### [Data block]
★ ★ ★ ★ ★
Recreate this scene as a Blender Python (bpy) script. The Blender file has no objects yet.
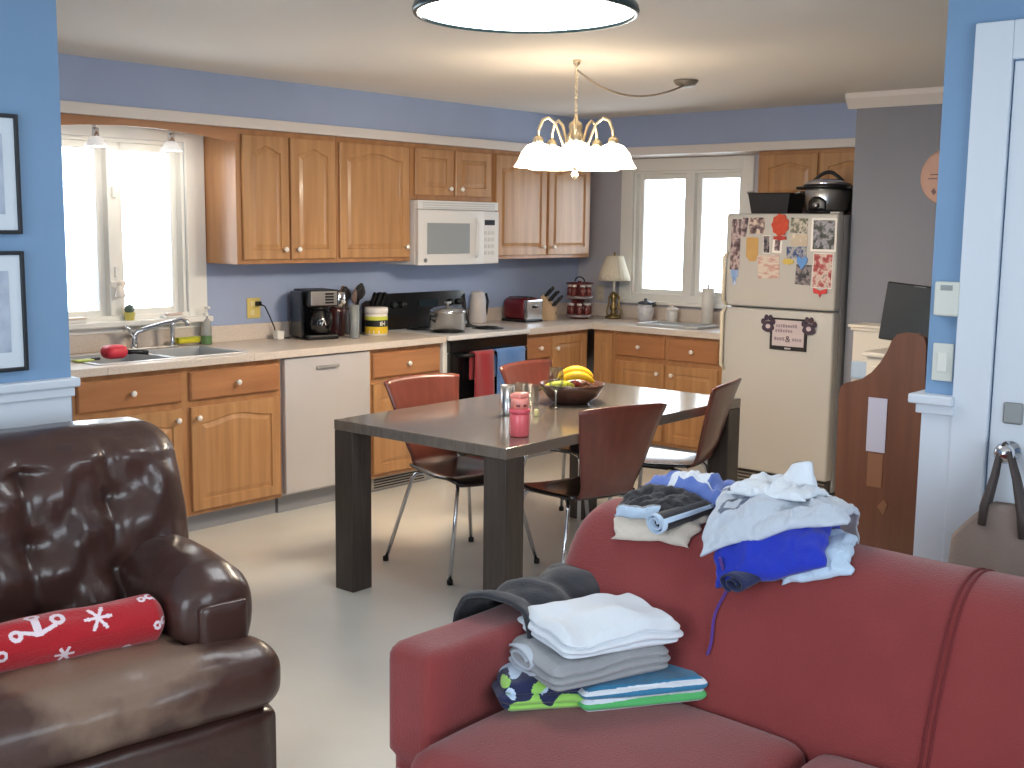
import bpy, bmesh, math, random
from mathutils import Vector, Matrix, noise
S = bpy.context.scene
COL = S.collection
R = math.radians
pi = math.pi

# ------------------------------------------------------------------ camera, light, exposure
def lin(c): return tuple(((x / 255) / 12.92 if x / 255 <= .04045 else ((x / 255 + .055) / 1.055) ** 2.4) for x in c)
YAW, PIT, ROL = .71967, .13557, .011786
CAM = Vector((5.66905, -7.2411, 1.60027))
fw = Vector((-math.sin(YAW) * math.cos(PIT), math.cos(YAW) * math.cos(PIT), -math.sin(PIT)))
rt = Vector((math.cos(YAW), math.sin(YAW), 0)); up = rt.cross(fw)
r2 = math.cos(ROL) * rt + math.sin(ROL) * up; u2 = -math.sin(ROL) * rt + math.cos(ROL) * up
cd = bpy.data.cameras.new('camera'); cam = bpy.data.objects.new('camera', cd); COL.objects.link(cam)
cd.sensor_width = 36; cd.lens = 1162.15 / 1024 * 36; cd.clip_start = .05
m3 = Matrix((r2, u2, -fw)).transposed()
cam.matrix_world = Matrix.Translation(CAM) @ m3.to_4x4()
S.camera = cam
S.view_settings.view_transform = 'Standard'; S.view_settings.look = 'None'
S.view_settings.gamma = 1; S.view_settings.use_curve_mapping = False
S.view_settings.exposure = 0.52
S.cycles.use_denoising = True
S.cycles.max_bounces = 8; S.cycles.diffuse_bounces = 5; S.cycles.transparent_max_bounces = 12
S.cycles.caustics_reflective = False; S.cycles.caustics_refractive = False
S.cycles.sample_clamp_indirect = 6
W = bpy.data.worlds.new('sky'); S.world = W; W.use_nodes = True
bg = W.node_tree.nodes['Background']; bg.inputs[0].default_value = (.80, .91, 1, 1); bg.inputs[1].default_value = 5.8

def portal(name, loc, rot, sx, sy):              # guides the sky's light through a real window opening
    l = bpy.data.lights.new(name, 'AREA'); l.shape = 'RECTANGLE'; l.size = sx; l.size_y = sy; l.cycles.is_portal = True
    o = bpy.data.objects.new(name, l); COL.objects.link(o); o.location = loc; o.rotation_euler = rot
portal('sky_south_window', (4.25, -9.24, 1.45), (R(90), 0, 0), 2.7, 1.7)
portal('sky_east_window', (7.74, -6.2, 1.45), (R(90), 0, R(90)), 2.6, 1.7)
portal('sky_sink_window', (-.14, -3.98, 1.55), (R(90), 0, R(-90)), .875, .96)
portal('sky_corner_window', (.985, .14, 1.55), (R(90), 0, R(180)), .93, .95)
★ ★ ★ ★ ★
### [Work to do]
Leave the images out and output the remaining material exactly as it stands.

### [Expected answer]
Recreate this scene as a Blender Python (bpy) script. The Blender file has no objects yet.
import bpy, bmesh, math, random
from mathutils import Vector, Matrix, noise
S = bpy.context.scene
COL = S.collection
R = math.radians
pi = math.pi

# ------------------------------------------------------------------ camera, light, exposure
def lin(c): return tuple(((x / 255) / 12.92 if x / 255 <= .04045 else ((x / 255 + .055) / 1.055) ** 2.4) for x in c)
YAW, PIT, ROL = .71967, .13557, .011786
CAM = Vector((5.66905, -7.2411, 1.60027))
fw = Vector((-math.sin(YAW) * math.cos(PIT), math.cos(YAW) * math.cos(PIT), -math.sin(PIT)))
rt = Vector((math.cos(YAW), math.sin(YAW), 0)); up = rt.cross(fw)
r2 = math.cos(ROL) * rt + math.sin(ROL) * up; u2 = -math.sin(ROL) * rt + math.cos(ROL) * up
cd = bpy.data.cameras.new('camera'); cam = bpy.data.objects.new('camera', cd); COL.objects.link(cam)
cd.sensor_width = 36; cd.lens = 1162.15 / 1024 * 36; cd.clip_start = .05
m3 = Matrix((r2, u2, -fw)).transposed()
cam.matrix_world = Matrix.Translation(CAM) @ m3.to_4x4()
S.camera = cam
S.view_settings.view_transform = 'Standard'; S.view_settings.look = 'None'
S.view_settings.gamma = 1; S.view_settings.use_curve_mapping = False
S.view_settings.exposure = 0.52
S.cycles.use_denoising = True
S.cycles.max_bounces = 8; S.cycles.diffuse_bounces = 5; S.cycles.transparent_max_bounces = 12
S.cycles.caustics_reflective = False; S.cycles.caustics_refractive = False
S.cycles.sample_clamp_indirect = 6
W = bpy.data.worlds.new('sky'); S.world = W; W.use_nodes = True
bg = W.node_tree.nodes['Background']; bg.inputs[0].default_value = (.80, .91, 1, 1); bg.inputs[1].default_value = 5.8

def portal(name, loc, rot, sx, sy):              # guides the sky's light through a real window opening
    l = bpy.data.lights.new(name, 'AREA'); l.shape = 'RECTANGLE'; l.size = sx; l.size_y = sy; l.cycles.is_portal = True
    o = bpy.data.objects.new(name, l); COL.objects.link(o); o.location = loc; o.rotation_euler = rot
portal('sky_south_window', (4.25, -9.24, 1.45), (R(90), 0, 0), 2.7, 1.7)
portal('sky_east_window', (7.74, -6.2, 1.45), (R(90), 0, R(90)), 2.6, 1.7)
portal('sky_sink_window', (-.14, -3.98, 1.55), (R(90), 0, R(-90)), .875, .96)
portal('sky_corner_window', (.985, .14, 1.55), (R(90), 0, R(180)), .93, .95)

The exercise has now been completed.